On cross-examination, however, officer Robert Riske acknowledged he had not received special training in how to protect a crime scene and conceded that some potentially intriguing details about Nicole Simpson’s property were not photographed on the night of the killings - a cup of partially melting ice cream, for instance, and lighted candles in the master bathroom.

Simpson attorney Johnnie L. Cochran Jr. elicited those statements as he launched a vital aspect of the defense case by attempting to show that the investigation was bungled and that evidence was compromised.

In court, Riske spent the day on the witness stand. He was called by the prosecution in part to show that investigators, particularly detective Mark Fuhrman, could not have taken a bloody glove and carried it to Simpson’s house without others noticing them.

Because the Simpson defense has suggested that possibility, Deputy District Attorney Marcia Clark painstakingly questioned Riske about his observations that evening and about his efforts to keep evidence from being tainted.

“Did you touch any of the evidence?” Clark asked.

“No,” Riske responded. “I was trying to preserve the integrity of the crime scene.”

Riske said he and other officers carefully had avoided moves that might have compromised evidence. For instance, Riske said he sidestepped Nicole Simpson’s body on the way into her house, avoiding stepping in the large pool of blood around her and walking through bushes rather than using a walkway that was stained with bloody footprints.

Riske also said that yellow crime-scene tape was stretched around the murder scene soon after he and other officers arrived. That kept passers-by from wandering into the scene of the crime and compromising evidence, Riske said.

But Cochran zeroed in on other aspects of Riske’s account, noting, for instance, that the officer had called his supervisor on Nicole Simpson’s telephone without noting the call in a brief report about his actions that night.

Using Nicole Simpson’s phone eliminated any possibility of redialing the number of the last person who had called her, Cochran said. In addition, Riske said he picked up the phone without gloves and without dusting it for fingerprints.

Although those admissions were arguably embarrassing, their overall effect on the case is harder to discern. There has been no evidence presented suggesting that the killer entered Nicole Simpson’s house, although defense attorneys say the lack of any such evidence may be because officers never explored the possibility seriously.

The dramatic centerpiece of Riske’s testimony was his account of finding the bodies.

Directed by a witness to the scene, Riske said he first spotted the body of Nicole Simpson - an observation highlighted Thursday by the display in court of shocking photographs of her bloody corpse, in the black cocktail dress that she had worn to dinner on the night she was killed.

Riske, a patrol officer with under five years’ experience, spent all day on the stand, his flat monotone contrasting with the grisly details he supplied about the crime scene. He was subjected to several hours of cross-examination by Cochran, an experienced trial lawyer who has a long history of suing the Los Angeles Police Department.
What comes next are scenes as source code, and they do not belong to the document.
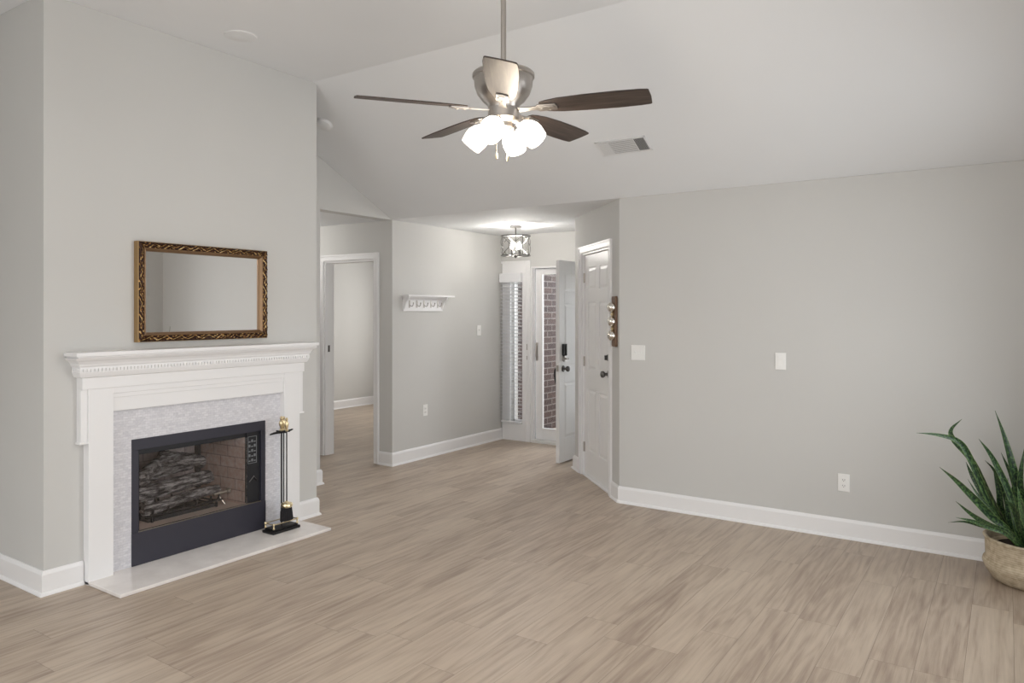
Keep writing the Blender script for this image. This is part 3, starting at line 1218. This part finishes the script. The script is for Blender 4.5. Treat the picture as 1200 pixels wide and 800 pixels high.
b.lathe([(.012, 0), (.018, .008), (.008, .018), (.012, .032), (.019, .052), (.014, .07), (.007, .078), (.012, .088), (.008, .1), (0, .106)], (tx, ty, .703), 16)
b.build('finial', M['brass'], t, smooth=True)


def hearth_tool(name, x, y, label, cat, kind):
    t = thing(name, (x, y, .60), label, cat, 'hearth tools hanging on the stand')
    zb = .20 if kind == 'brush' else .17
    MB().cyl((x, y, zb), (x, y, .705), .0042, 8).build('rod', M['black_iron'], t, smooth=True)
    b = MB()
    b.lathe([(.008, 0), (.014, .008), (.007, .016), (.011, .03), (.015, .05), (.010, .066), (.006, .073), (.011, .082), (.006, .092), (0, .096)], (x, y, .705), 14)
    b.build('handle', M['brass'], t, smooth=True)
    if kind == 'brush':
        b = MB()
        b.lathe([(.008, .026), (.012, .018), (.036, .012), (.040, .006), (.040, -.008), (.034, -.016)], (x, y, zb), 16)
        o = b.build('ferrule', M['brass'], t, smooth=True)
        b = MB()
        seg = 40
        rings = []
        for z, r in ((zb - .016, .037), (zb - .05, .042), (zb - .105, .048)):
            rings.append([b.v((x + r * (1 + (.07 if k % 2 else 0)) * math.cos(2 * PI * k / seg), y + .6 * r * (1 + (.07 if k % 2 else 0)) * math.sin(2 * PI * k / seg), z)) for k in range(seg)])
        for a, c in zip(rings, rings[1:]):
            for k in range(seg):
                b.face([a[k], a[(k + 1) % seg], c[(k + 1) % seg], c[k]])
        b.face(rings[0])
        b.face(rings[-1])
        b.build('bristles', M['bristle'], t)
    else:
        b = MB()
        b.prism([(x - .008, zb + .01), (x + .008, zb + .01), (x + .030, zb - .03), (x + .030, zb - .085), (x + .008, zb - .10), (x - .008, zb - .10), (x - .030, zb - .085), (x - .030, zb - .03)], y - .002, y + .002, 'y')
        b.box(x - .030, x - .027, y - .014, y - .002, zb - .085, zb - .03)
        b.box(x + .027, x + .030, y - .014, y - .002, zb - .085, zb - .03)
        b.build('scoop', M['dark_nickel'], t)
    return t


hearth_tool('hearth_brush', tx + .006, ty - .047, 'black bristle hearth brush with brass collar hanging at the front of the tool stand', 'brush', 'brush')
hearth_tool('hearth_shovel', tx + .040, ty + .026, 'small hearth shovel with brass handle hanging behind the brush on the stand', 'shovel', 'shovel')

# ------------------------------------------------------------------ mirror over the mantel
mx0, mx1, mz0, mz1 = 2.368, 3.285, 1.348, 1.95
t = thing('wall_mirror', ((mx0 + mx1) / 2, YF, mz0), 'rectangular mirror in a carved antique gold frame above the mantel shelf', 'mirror')
fwid = .058
y1, y0 = YF - .001, YF - .050


def frame_loop(b, prof, carve=None, nseg=(110, 72)):
    """prof: list of (inset, y); sweeps a rectangular frame; carve(i, u) -> dy for every profile point"""
    cs = [(mx0, mz0), (mx1, mz0), (mx1, mz1), (mx0, mz1)]
    ins = [(1, 1), (-1, 1), (-1, -1), (1, -1)]
    rings = []
    for e in range(4):
        p, q = cs[e], cs[(e + 1) % 4]
        pi_, qi = ins[e], ins[(e + 1) % 4]
        n = nseg[e % 2]
        ln = math.hypot(q[0] - p[0], q[1] - p[1])
        for k in range(n):
            u = k / n
            ring = []
            for j, (o, y) in enumerate(prof):
                a = Vector((p[0] + pi_[0] * o, 0, p[1] + pi_[1] * o))
                c = Vector((q[0] + qi[0] * o, 0, q[1] + qi[1] * o))
                P = a.lerp(c, u)
                dy = carve(j, u * ln, e) if carve else 0
                ring.append(b.v((P.x, y + dy, P.z)))
            rings.append(ring)
    n = len(rings)
    for i in range(n):
        a, c = rings[i], rings[(i + 1) % n]
        for j in range(len(prof) - 1):
            b.face([a[j], a[j + 1], c[j + 1], c[j]])


b = MB()
frame_loop(b, [(0, y1), (0, y0 + .006), (.003, y0 + .002)], None, (1, 1))
b.build('frame_side', M['gold'], t)
b = MB()
cp = [(.003, y0 + .002)] + [(.003 + .034 * j / 9, y0 - .003 + .008 * (j / 9)) for j in range(1, 9)] + [(.037, y0 + .006)]


def carve(j, s, e):
    if j == 0 or j == len(cp) - 1:
        return 0
    v = j / 9.0
    ph = s * 2 * PI / .105
    d = math.sin(ph + 5.0 * (v - .5)) * math.sin(v * PI)
    d2 = math.sin(2 * ph - 9 * v + e) * .8
    d3 = math.sin(3.1 * ph + 14 * v * (1 if int(s / .0525) % 2 else -1))
    return -.0055 * max(-.8, d * .6 + d2 * .5 + d3 * .55)


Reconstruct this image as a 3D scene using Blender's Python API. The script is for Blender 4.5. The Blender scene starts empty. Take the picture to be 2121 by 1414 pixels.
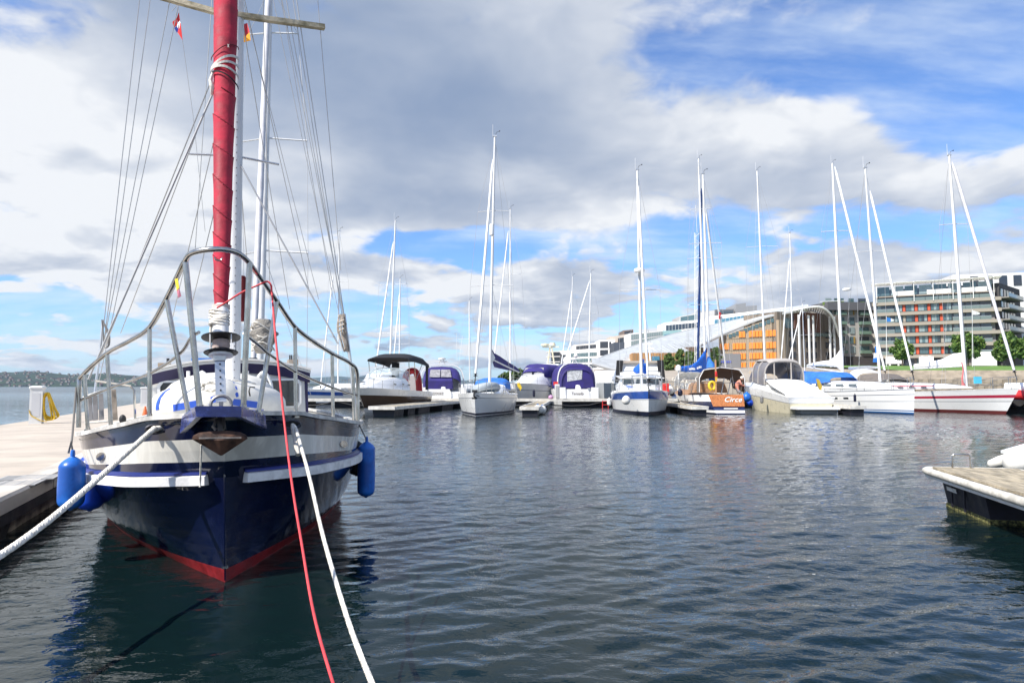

Under questioning by Clark, the officer told jurors that he had discovered no evidence of a struggle inside Nicole Simpson’s condominium and had found her two children asleep inside. He said he woke them, asked them to get dressed and took them out the back door so that they would not see their mother’s body.

Most important, however, was Riske’s description of the evidence he had seen - a bloody glove, a watch cap, footprints and a row of blood drops, the main elements of the prosecution’s case linking Simpson to the crime scene. Officers had noticed all of that evidence before Fuhrman or other detectives arrived, Riske said - testimony that could undercut the defense’s theory of a frame-up.

Fuhrman, who testified at the preliminary hearing that he had found a glove outside Simpson’s home, has become the central character in the defense attack on the investigation. Simpson’s lawyers have suggested he planted the glove.